The death of Stephon Clark has been a national hot-button issue for the past month.


On March 18th 2018, two Sacramento police officers shot at Clark 20 times and killed him in his grandmother’s backyard.


Since then, protests have flooded Sacramento’s streets–stopping highway traffic and blocking access to the Golden One Center, home of the NBA’s Sacramento Kings.


On the night of the Kings vs Celtics game, both teams were seen openly showing solidarity with Clark’s family by wearing black t-shirts stating “Accountability, We Are One” on the front, referring to accountability for police officers and the district attorney, and “#Stephon Clarke” on the back.


The Rev. Al Sharpton flew in on March 29th to give the eulogy for Clark’s funeral at Bayside of South Sacramento Church in front of Clark’s family and loved ones–as well as camera crews and hundreds of thousands watching live.

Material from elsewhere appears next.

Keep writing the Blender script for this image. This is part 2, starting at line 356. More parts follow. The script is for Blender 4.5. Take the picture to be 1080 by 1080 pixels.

“They have been killing black men all across the country,” Sharpton said, clutching Clark’s grieving brother, Stevante, to his chest. “It’s time to stop this madness.”


After nearly a month since his death, it seems as though everyone has an opinion on Stephon Clark’s death.


Some people assumed he was a thug and that he’d “deserved what he got”. Many sympathized with police, believing that the two armed officers, who’d never announced themselves as such, should be excused for their actions because of their fear. Others look to Clark as though he was a martyr, seeing his death as a way to push for reform social policies and police procedures.


But aside from that, Stephon Clark was a 22 year-old man with two young boys who will grow up without their father. The people who were closest to him are most affected by this tragedy and will never look at his picture and see him as a thug, or a martyr, or a statistic.


Patrick Durant, Vice Principal at Sacramento Charter High School, remembers Stephon from when he attended during his sophomore and junior years. Durant claimed he first heard of Clark because he was close to the daughter of a family friend and got to know him through conversations about college and sports. What Durant remembers most about Clark when he was alive was that he was a “very friendly kid with good manners and a great smile” and that he felt disturbed when he read text messages from community leaders sharing that Clark had been shot.


Clark’s former History teacher, Paul Schwinn, described Stephon as “bright” and “funny” when he was in his class.


“He got an A on every single test I gave him,” Schwinn said. “Every time he spoke in class he had the right answer and always explained history in a funny, accessible way. He was someone who made first period fun for me and his classmates.”


Overall, Durant knows that many of his students face challenging environments outside of school that staff simply can’t shield them from. “The more we can help to improve that environment, the less Stephon Clark stories we hopefully will have to endure,” Durant believes.